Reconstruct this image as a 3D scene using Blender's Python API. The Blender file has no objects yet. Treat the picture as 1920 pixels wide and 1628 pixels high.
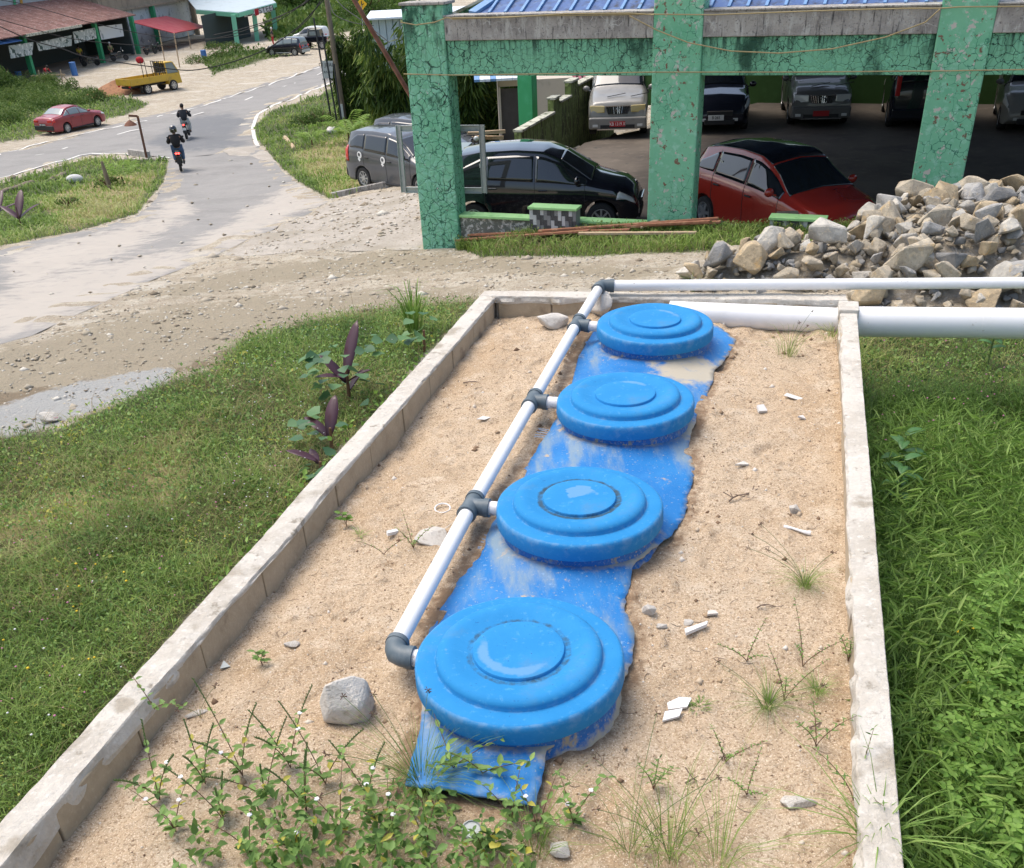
import bpy, bmesh, math, random
import numpy as np
from mathutils import Vector, Matrix
from mathutils.geometry import delaunay_2d_cdt
S = bpy.context.scene
COL = S.collection
random.seed(7); RNG = np.random.default_rng(11)
R = math.radians
# ------------------------------------------------------------------ camera, light, exposure
FPX, CX, CY, ZC = 1826., 960., 1100., 5.0
nD = np.array([142., 2710., FPX]); nD /= np.linalg.norm(nD)      # straight down, in camera axes
fh = np.array([0, 0, 1.]) - nD[2]*nD; fh /= np.linalg.norm(fh)
rt = np.cross(nD, fh)
B3 = np.array([rt, fh, -nD])                                    # rows: world x, y, z in camera axes
cam_d = bpy.data.cameras.new('camera'); cam = bpy.data.objects.new('camera', cam_d); COL.objects.link(cam)
cam_d.sensor_fit = 'HORIZONTAL'; cam_d.sensor_width = 36; cam_d.lens = 36*FPX/1920
cam_d.shift_y = (CY-814)/1920; cam_d.clip_start = .05; cam_d.clip_end = 3000
cr, cu, cb = B3 @ np.array([1, 0, 0]), B3 @ np.array([0, -1., 0]), B3 @ np.array([0, 0, -1.])
mw = Matrix.Identity(4)
for i in range(3): mw[i][0], mw[i][1], mw[i][2] = cr[i], cu[i], cb[i]
mw[0][3], mw[1][3], mw[2][3] = 0, 0, ZC
cam.matrix_world = mw; S.camera = cam
SUN_AZ, SUN_EL = R(-58), R(66)          # azimuth measured from +y towards +x
W = bpy.data.worlds.new('World'); S.world = W; W.use_nodes = True
wn = W.node_tree.nodes; sky = wn.new('ShaderNodeTexSky'); sky.sky_type = 'NISHITA'; sky.sun_disc = False
sky.sun_elevation = SUN_EL; sky.sun_rotation = SUN_AZ; sky.dust_density = 4; sky.air_density = 1.2; sky.ozone_density = .6
W.node_tree.links.new(sky.outputs[0], wn['Background'].inputs[0]); wn['Background'].inputs[1].default_value = .15
sd = bpy.data.lights.new('sun', 'SUN'); sd.energy = 1.7; sd.angle = R(42); sd.color = (1, .94, .85)
so = bpy.data.objects.new('sun', sd); COL.objects.link(so)
sv = Vector((math.sin(SUN_AZ)*math.cos(SUN_EL), math.cos(SUN_AZ)*math.cos(SUN_EL), math.sin(SUN_EL)))
so.rotation_euler = sv.to_track_quat('Z', 'Y').to_euler()
S.view_settings.view_transform = 'Standard'; S.view_settings.look = 'None'; S.view_settings.exposure = 0.62
S.view_settings.gamma = 1; S.view_settings.use_curve_mapping = False
S.render.engine = 'CYCLES'
S.cycles.max_bounces = 6; S.cycles.transparent_max_bounces = 6

# ------------------------------------------------------------------ measuring helpers
def ray(px, py):
    r = np.array([px-CX, py-CY, FPX]); return B3 @ r
def pt(px, py, z=0.):
    r = ray(px, py); t = (z-ZC)/r[2]; return np.array([r[0]*t, r[1]*t, z])
def onplane(px, py, P, N):
    r = ray(px, py); c = np.array([0, 0, ZC]); t = ((np.array(P)-c) @ N)/(r @ N); return c+r*t
def proj(x, y, z):
    q = np.stack([x, y, z-ZC], -1) @ B3
    return CX+FPX*q[..., 0]/q[..., 2], CY+FPX*q[..., 1]/q[..., 2]
def sst(a, b, x):
    t = np.clip((x-a)/(b-a), 0, 1); return t*t*(3-2*t)
def hsh(i, j, s):
    h = np.sin(i*127.1+j*311.7+s*74.7)*43758.5453; return h-np.floor(h)
def vnoise(x, y, s=0):
    i = np.floor(x); j = np.floor(y); u = x-i; v = y-j; u = u*u*(3-2*u); v = v*v*(3-2*v)
    return (hsh(i, j, s)*(1-u)+hsh(i+1, j, s)*u)*(1-v)+(hsh(i, j+1, s)*(1-u)+hsh(i+1, j+1, s)*u)*v
def fbm(x, y, s=0, o=4):
    a = 0; w = .5
    for k in range(o):
        a = a+w*vnoise(x*2**k+k*17.3, y*2**k-k*9.1, s+k); w *= .5
    return a
def polydist(x, y, P):
    """signed distance to polygon (positive inside)"""
    P = np.asarray(P, float); n = len(P); d = np.full(np.shape(x), 1e18); ins = np.zeros(np.shape(x), bool)
    for i in range(n):
        ax, ay = P[i][:2]; bx, by = P[(i+1) % n][:2]
        ex, ey = bx-ax, by-ay; wx, wy = x-ax, y-ay
        t = np.clip((wx*ex+wy*ey)/(ex*ex+ey*ey+1e-12), 0, 1)
        d = np.minimum(d, (wx-ex*t)**2+(wy-ey*t)**2)
        c = (ay > y) != (by > y)
        with np.errstate(divide='ignore', invalid='ignore'):
            ins ^= c & (x < (bx-ax)*(y-ay)/(by-ay+1e-12)+ax)
    d = np.sqrt(d); return np.where(ins, d, -d)

# ------------------------------------------------------------------ terrain height
prof = [(-3, 1.3), (2, 1.3), (6, 1.32), (10, 1.3), (13, .9), (16, .4), (19, 0.0), (26, -.95), (33, -1.9), (45, -3.0),
        (58, -3.7), (66, -3.85), (90, -4.6), (115, -4.7), (160, -4.8), (260, -4.5), (420, -2)]
ctl = []
for Y, z in prof:
    for X in (-.9*Y-6, -.5*Y-4, -.2*Y-2.4): ctl.append((X, Y, z))
for c in [(1, 11, 1.32), (2, 12, 1.2), (4.2, 10, 1.28), (6.5, 10, 1.25), (9, 9.5, 1.2), (12, 9, 1.1), (.3, 13, .95), (-1.2, 15.5, .5),
          (2.2, 3, 1.0), (3.2, 5.5, .95), (5, 6, .9), (3.4, 7.5, 1.05), (8, 6, .9), (3.5, 1, .95), (6, 1, .9), (1, 1, 1.2), (1, -1, 1.2),
          (-1.5, 19, .0), (-.55, 18.5, .12), (.6, 18.0, .4), (2.6, 17.2, .55), (5, 16.1, .72), (7, 15.4, .85), (11, 14, .9), (16, 12, .9),
          (1.2, 16.5, .62), (3.2, 14.6, .85), (0, 17, .35), (-1.8, 22, -.05), (-3, 25, -.7), (0, 26, -.1), (4, 30, -.1), (10, 28, -.1), (16, 26, -.1), (-2.5, 30, -1.2), (-1, 36, -1.6),
          (2, 44, -2.1), (6, 42, -1.2), (14, 40, -.5), (22, 40, -.5), (-4, 46, -3.0), (0, 60, -3.4), (10, 80, -3.6), (30, 60, -2), (0, 110, -4.2), (30, 110, -4), (0, 180, -4.5), (60, 180, -3), (40, 260, -2), (90, 400, 2)]:
    ctl.append(c)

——

#### EXERCISE INSTRUCTIONS:
Lines that hold "scene" are the ones to copy; find all of them.

#### COMPLETE ANSWER:
Reconstruct this image as a 3D scene using Blender's Python API. The Blender file has no objects yet. Treat the picture as 1920 pixels wide and 1628 pixels high.
S = bpy.context.scene